Моя юность не была штюрмерской. Не было потребности протестовать; норма — это когда тебя все любят. В «диких криках озлобленья» я так и не научилась находить радость. Человек, казалось мне, должен жить в мире с собой и со всеми окружающими.
Никогда я не готовилась к лютеровскому «здесь я стою и не могу иначе». Я стояла там, где все. Там и была правда.
Потребность в успехе, в общественном одобрении — от ранних детских мечтаний — балерина, которой рукоплещут зрители, и дальше, дальше, через всю жизнь, преподавание, лекции, чтоб я нравилась, чтобы ко мне хорошо относились.

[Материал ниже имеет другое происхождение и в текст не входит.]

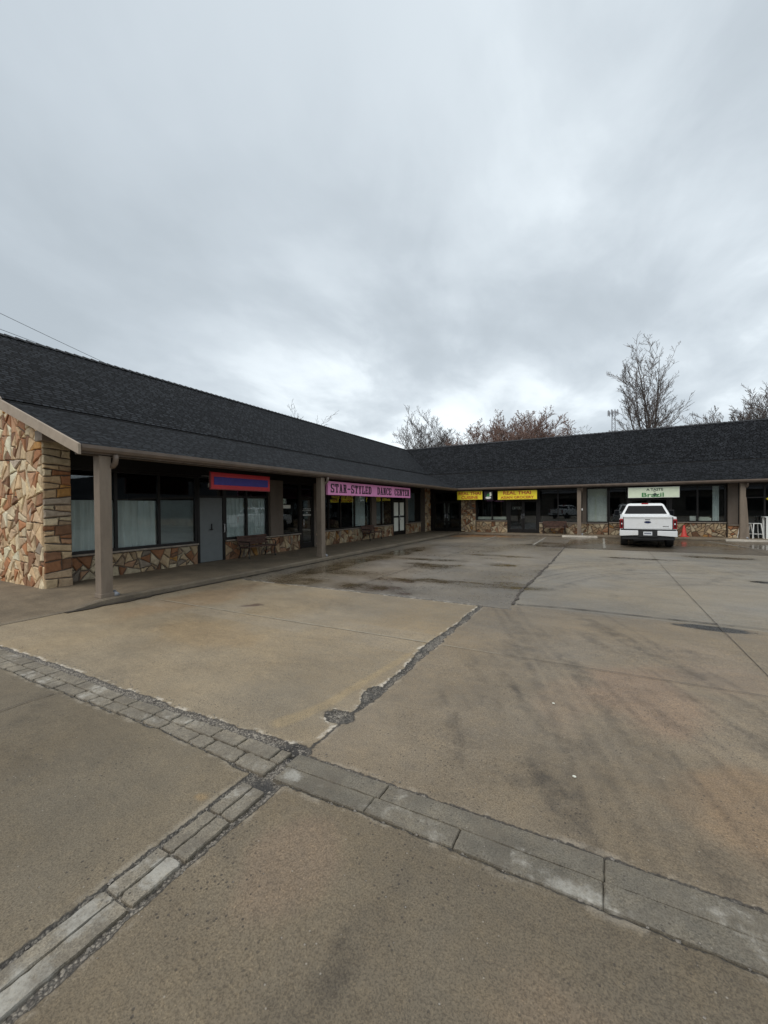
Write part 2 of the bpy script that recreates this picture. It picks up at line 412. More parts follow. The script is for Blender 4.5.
hue = fbm(X, Y, .9, 4, 17)
T *= (.94-.02*(Y < 1.85))[..., None]
T *= np.stack([1.055+.14*(hue-.5), .98*one, .868-.22*(hue-.5)], -1)
dirt = [(lines([(-.36,4.6),(-.01,3.7),(.32,3.0),(.45,2.2)], .14, 1), .38), (lines([(.07,4.5),(.5,3.45),(.8,2.85),(1.2,2.1)], .16, 2), .30),
        (lines([(-.75,4.2),(-.45,3.2),(-.23,2.7),(-.1,2.1)], .2, 3), .36), (lines([(.5,4.3),(1.0,3.5),(1.5,2.9)], .12, 4), .22),
        (lines([(.2,11.0),(.64,11.67),(1.63,11.47),(3.45,12.5)], .22, 5), .4), (lines([(-1.3,10.2),(-.5,11.6),(-.02,12.1),(1.9,13.7)], .16, 6), .36),
        (lines([(-.9,8.0),(-.2,9.8),(.3,10.9),(1.2,11.2)], .14, 7), .3), (lines([(.2,7.6),(.2,9.5),(1.0,13.0)], .12, 8), .22),
        (lines([(-.74,1.7),(-.76,1.4),(-.84,1.05),(-.95,.7)], .09, 9), .36), (lines([(-.3,1.6),(-.42,1.2),(-.6,.8)], .08, 10), .18),
        (lines([(-.2,6.2),(.3,5.6),(.8,4.6)], .22, 11), .25), (lines([(1.9,10.2),(2.8,11.8),(4.8,12.6)], .15, 12), .34),
        (lines([(-4.2,1.5),(-3.0,.9)], .25, 13), .2), (blob(-1.78, 1.97, .17, .13, 14), 1.0), (blob(-1.72, 1.66, .12, .06, 15), .9), (blob(-.85,3.9,.5,1.3,1), .38), (blob(.1,5.3,.9,.5,2), .35), (blob(-.5,2.55,.5,.35,3), .36), (blob(1.0,3.6,.2,.25,9), .5), (blob(-.8,2.9,.3,.5,8), .3),
        (blob(-1.0,3.4,.35,.7,5), .2), (blob(-4.2,5.2,1.2,.5,6), .16), (blob(-6.6,5.4,.5,1.3,7), .3)]
ri, rj = np.searchsorted(ys, [1.2, 16.4]), np.searchsorted(xs, [-1.8, 4.6])
XF, YF = X, Y
X, Y = XF[ri[0]:ri[1], rj[0]:rj[1]], YF[ri[0]:ri[1], rj[0]:rj[1]]
sweep = np.zeros_like(X); rt = random.Random(77)
def sweepline(pts, wd, a):
    global sweep
    sweep = 1-(1-sweep)*(1-a*lines(pts, wd, rt.randrange(50)))
for k in range(26):     # wheels turning in from the right
    o = rt.uniform(-.9, 1.5); q = rt.uniform(0, .5)
    pts = [(-1.0+o*.75, 6.1+q), (-.45+o*.85, 5.1), (.0+o*.9, 4.1), (.36+o, 3.2), (.62+o*1.05, 2.4), (.78+o*1.1, 1.7)]
    a = rt.randrange(0, 3); b = rt.randrange(4, 7); sweepline(pts[a:b], rt.uniform(.02, .055), rt.uniform(.2, .5))
for k in range(22):     # arcs in front of the parking bays
    r0 = rt.uniform(2.2, 5.6); c0 = (2.6+rt.uniform(-.3, .3), 7.6+rt.uniform(-.4, .4)); a0 = rt.uniform(1.1, 2.2); a1 = a0+rt.uniform(.5, 1.1)
    sweepline([(c0[0]+r0*1.0*math.cos(a_), c0[1]+r0*1.2*math.sin(a_)) for a_ in np.linspace(a0, min(a1, 3.0), 7)], rt.uniform(.03, .08), rt.uniform(.25, .6))
X, Y = XF, YF
SW = np.zeros_like(X); SW[ri[0]:ri[1], rj[0]:rj[1]] = sweep
dark = np.zeros_like(X)
for mk, s_ in dirt: dark = 1-(1-dark)*(1-mk*s_)
streaky = .25 + 1.5*sst(fbm(X*3.2+Y*1.6, Y*.8-X*.3, 2.2, 5, 77), .35, .7)
dirtA = np.maximum(.55*near*(np.minimum.reduce([sdE, hole1, hole2]) < .004)*(fbm(X, Y, 4, 3, 71) > .42), 0*X)
dirtA = np.maximum(np.maximum(dirtA, .95*blob(-1.78, 1.97, .15, .12, 14)), np.clip(1-(1-np.clip(dark*streaky, 0, .9))*(1-SW), 0, .95))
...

В семнадцать лет я прочитала «Капитал» Маркса, но не поняла эпиграфа: «Иди своей дорогой, и пусть люди говорят что угодно».
4.
Отец
Я уже почти не могу вспомнить его молодым и сильным. Я помню его старым, выбитым из седла, мягким, нежным. После тридцать седьмого года, после ареста Артемия Халатова, с которым мой отец работал с первых лет революции, он прожил еще двадцать три года. Его не арестовали, не выслали. Однако его первая и главная жизнь в 37-м году кончилась.
Мой отец, Давид Григорьевич Либерзон, учился в Киевском коммерческом институте, был из передовых студентов десятых годов, читал Ибсена и Плеханова, Ницше и «Коммунистический манифест» — я находила потом книги с его пометками на полях. Читал Горького и участвовал в студенческих сходках.
Самой большой любовью его была музыка, опера. Вот он на старой фотографии в костюме Мефистофеля. Он постоянно напевал оперные мотивы, он знал наизусть целые оперы, ему самому хотелось на сцену. Еще больше — за дирижерский пульт.
В последние годы он наслаждался проигрывателем. Первый концерт для фортепьяно с оркестром Чайковского у меня навсегда неразрывно связан с отцом так, будто я впервые услышала аккорды в его исполнении.
Он мечтал и нам привить любовь к музыке, меня учили пять лет играть на рояле. Водил меня отец в консерваторию, но то ли слишком рано, то ли из-за моей бездарности — не привилось.